• Records supplied:
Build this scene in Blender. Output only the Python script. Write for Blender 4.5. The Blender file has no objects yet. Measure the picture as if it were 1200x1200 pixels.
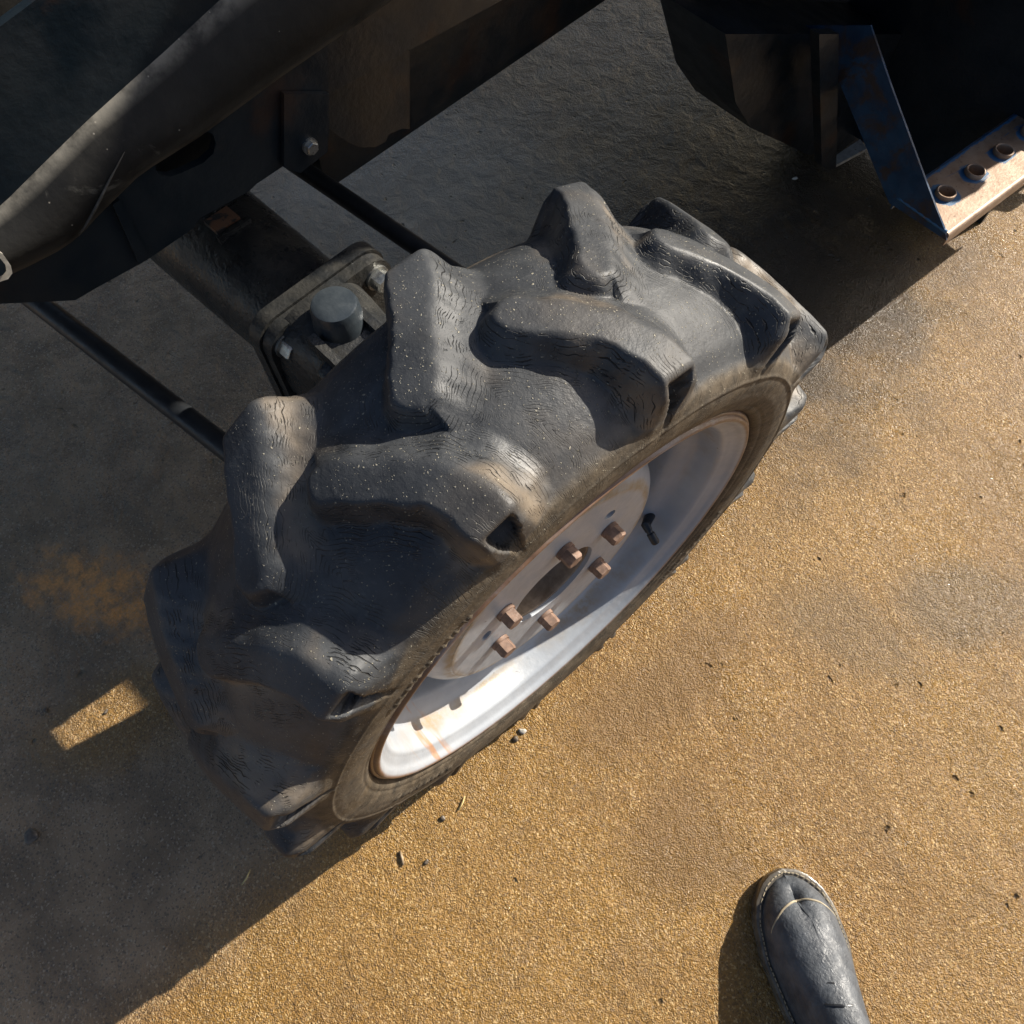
import bpy, bmesh, math, random
import numpy as np
from mathutils import Vector, Matrix
random.seed(7); rng = np.random.default_rng(7)
S = bpy.context.scene
COL = S.collection
R_ = math.radians

# ------------------------------------------------------------------ camera
cam_d = bpy.data.cameras.new('camera'); cam = bpy.data.objects.new('camera', cam_d); COL.objects.link(cam)
CAM = Vector((0.28224, -0.26391, 1.36037))
RIGHT = Vector((0.66094, 0.75044, -0.00044)); DOWN = Vector((0.67594, -0.59559, -0.43403)); FWD = Vector((-0.32597, 0.28657, -0.90090))
RIGHT.normalize(); FWD.normalize(); DOWN = FWD.cross(RIGHT).normalized(); RIGHT = DOWN.cross(FWD)
M = Matrix((RIGHT, -DOWN, -FWD)).transposed().to_4x4(); M.translation = CAM
cam.matrix_world = M
cam_d.sensor_width = 36; cam_d.lens = 910 / 1200 * 36; cam_d.clip_start = 0.02; cam_d.clip_end = 500
S.camera = cam

# ------------------------------------------------------------------ sky, sun, exposure
SUN_EL, SUN_AZ = R_(34), math.atan2(0.155, 1.0)          # azimuth from +Y towards +X
W = bpy.data.worlds.new('World'); S.world = W; W.use_nodes = True
wn = W.node_tree.nodes; wl = W.node_tree.links
sky = wn.new('ShaderNodeTexSky'); sky.sky_type = 'NISHITA'; sky.sun_disc = False
sky.sun_elevation = SUN_EL; sky.sun_rotation = SUN_AZ; sky.air_density = .85; sky.dust_density = 2.5; sky.ozone_density = 1
wl.new(sky.outputs[0], wn['Background'].inputs[0]); wn['Background'].inputs[1].default_value = 0.07
sd = bpy.data.lights.new('sun', 'SUN'); sd.energy = 5.0; sd.angle = R_(0.5); sd.color = (1, 0.93, 0.82)
sun = bpy.data.objects.new('sun', sd); COL.objects.link(sun)
SD = Vector((math.sin(SUN_AZ) * math.cos(SUN_EL), math.cos(SUN_AZ) * math.cos(SUN_EL), math.sin(SUN_EL)))
sun.rotation_euler = (-SD).to_track_quat('-Z', 'Y').to_euler(); sun.location = (0, 3, 4)
S.view_settings.view_transform = 'Standard'; S.view_settings.look = 'None'
S.view_settings.exposure = 0.8; S.view_settings.gamma = 1; S.view_settings.use_curve_mapping = False
S.render.engine = 'CYCLES'

ZC = 0.44                                                   # wheel centre height

# ------------------------------------------------------------------ material helpers
class NT:
    def __init__(s, name):
        s.m = bpy.data.materials.new(name); s.m.use_nodes = True
        s.n = s.m.node_tree.nodes; s.l = s.m.node_tree.links; s.p = s.n['Principled BSDF']
        s.tc = s.n.new('ShaderNodeTexCoord')
        s.co = s.tc.outputs['Object']
    def sock(s, v, inp):
        if v is None: return
        if isinstance(v, bpy.types.NodeSocket): s.l.new(v, inp)
        else:
            if isinstance(v, (tuple, list)) and len(v) == 3 and inp.type == 'RGBA': v = (*v, 1)
            inp.default_value = v
    def mapping(s, scale=(1, 1, 1), loc=(0, 0, 0), rot=(0, 0, 0), co=None):
        n = s.n.new('ShaderNodeMapping'); s.l.new(co or s.co, n.inputs[0])
        n.inputs['Scale'].default_value = scale; n.inputs['Location'].default_value = loc; n.inputs['Rotation'].default_value = rot
        return n.outputs[0]
    def noise(s, scale, detail=4, rough=.55, dist=0, co=None, col=False):
        n = s.n.new('ShaderNodeTexNoise'); s.l.new(co or s.co, n.inputs['Vector'])
        n.inputs['Scale'].default_value = scale; n.inputs['Detail'].default_value = detail
        n.inputs['Roughness'].default_value = rough; n.inputs['Distortion'].default_value = dist
        return n.outputs['Color' if col else 'Fac']
    def voro(s, scale, feature='F1', co=None, out='Distance', rnd=1):
        n = s.n.new('ShaderNodeTexVoronoi'); n.feature = feature; s.l.new(co or s.co, n.inputs['Vector'])
        n.inputs['Scale'].default_value = scale; n.inputs['Randomness'].default_value = rnd
        return n.outputs[out]
    def math(s, op, a, b=0.0, c=None, clamp=False):
        n = s.n.new('ShaderNodeMath'); n.operation = op; n.use_clamp = clamp
        s.sock(a, n.inputs[0]); s.sock(b, n.inputs[1])
        if c is not None: s.sock(c, n.inputs[2])
        return n.outputs[0]
    def mul(s, a, b): return s.math('MULTIPLY', a, b)
    def add(s, a, b): return s.math('ADD', a, b)
    def step(s, v, lo, hi, o0=0., o1=1.):
        n = s.n.new('ShaderNodeMapRange'); n.interpolation_type = 'SMOOTHSTEP'; n.clamp = True
        s.sock(v, n.inputs['Value']); s.sock(lo, n.inputs['From Min']); s.sock(hi, n.inputs['From Max'])
        s.sock(o0, n.inputs['To Min']); s.sock(o1, n.inputs['To Max']); return n.outputs[0]
    def mix(s, f, a, b):
        n = s.n.new('ShaderNodeMix'); n.data_type = 'RGBA'; s.sock(f, n.inputs[0]); s.sock(a, n.inputs[6]); s.sock(b, n.inputs[7]); return n.outputs[2]
    def vadd(s, a, b, op='ADD'):
        n = s.n.new('ShaderNodeVectorMath'); n.operation = op; s.l.new(a, n.inputs[0])
        if isinstance(b, bpy.types.NodeSocket): s.l.new(b, n.inputs[1])
        else: n.inputs[1].default_value = b
        return n.outputs[0]
    def vscale(s, a, k):
        n = s.n.new('ShaderNodeVectorMath'); n.operation = 'SCALE'; s.l.new(a, n.inputs[0]); n.inputs['Scale'].default_value = k; return n.outputs[0]
    def xyz(s, co=None):
        n = s.n.new('ShaderNodeSeparateXYZ'); s.l.new(co or s.co, n.inputs[0]); return n.outputs
    def attr(s, name):
        n = s.n.new('ShaderNodeAttribute'); n.attribute_name = name; return n.outputs['Fac']
    def bump(s, h, dist, strength=1, normal=None):
        n = s.n.new('ShaderNodeBump'); s.sock(h, n.inputs['Height']); n.inputs['Distance'].default_value = dist
        n.inputs['Strength'].default_value = strength
        if normal is not None: s.l.new(normal, n.inputs['Normal'])
        return n.outputs[0]
    def done(s, color=None, rough=None, metal=None, normal=None, coat=None, spec=None):
        s.sock(color, s.p.inputs['Base Color']); s.sock(rough, s.p.inputs['Roughness']); s.sock(metal, s.p.inputs['Metallic'])
        if normal is not None: s.l.new(normal, s.p.inputs['Normal'])
        if coat is not None: s.sock(coat, s.p.inputs['Coat Weight']); s.p.inputs['Coat Roughness'].default_value = .12
        if spec is not None: s.sock(spec, s.p.inputs['Specular IOR Level'])
        return s.m

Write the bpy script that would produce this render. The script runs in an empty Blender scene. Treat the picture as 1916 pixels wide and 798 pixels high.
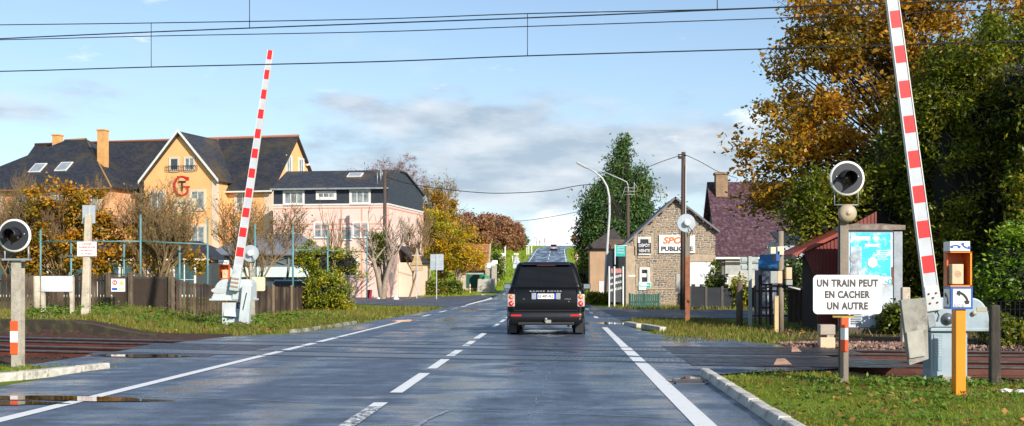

• Task objective: Return from the data every line that holds "this".

• Answer for the task:
Build this scene in Blender. Output only the Python script. Write for Blender 4.5. The Blender file has no objects yet. Measure the picture as if it were 1200x1200 pixels.
Write the bpy script that would produce this render. The script runs in an empty Blender scene. Treat the picture as 1916 pixels wide and 798 pixels high.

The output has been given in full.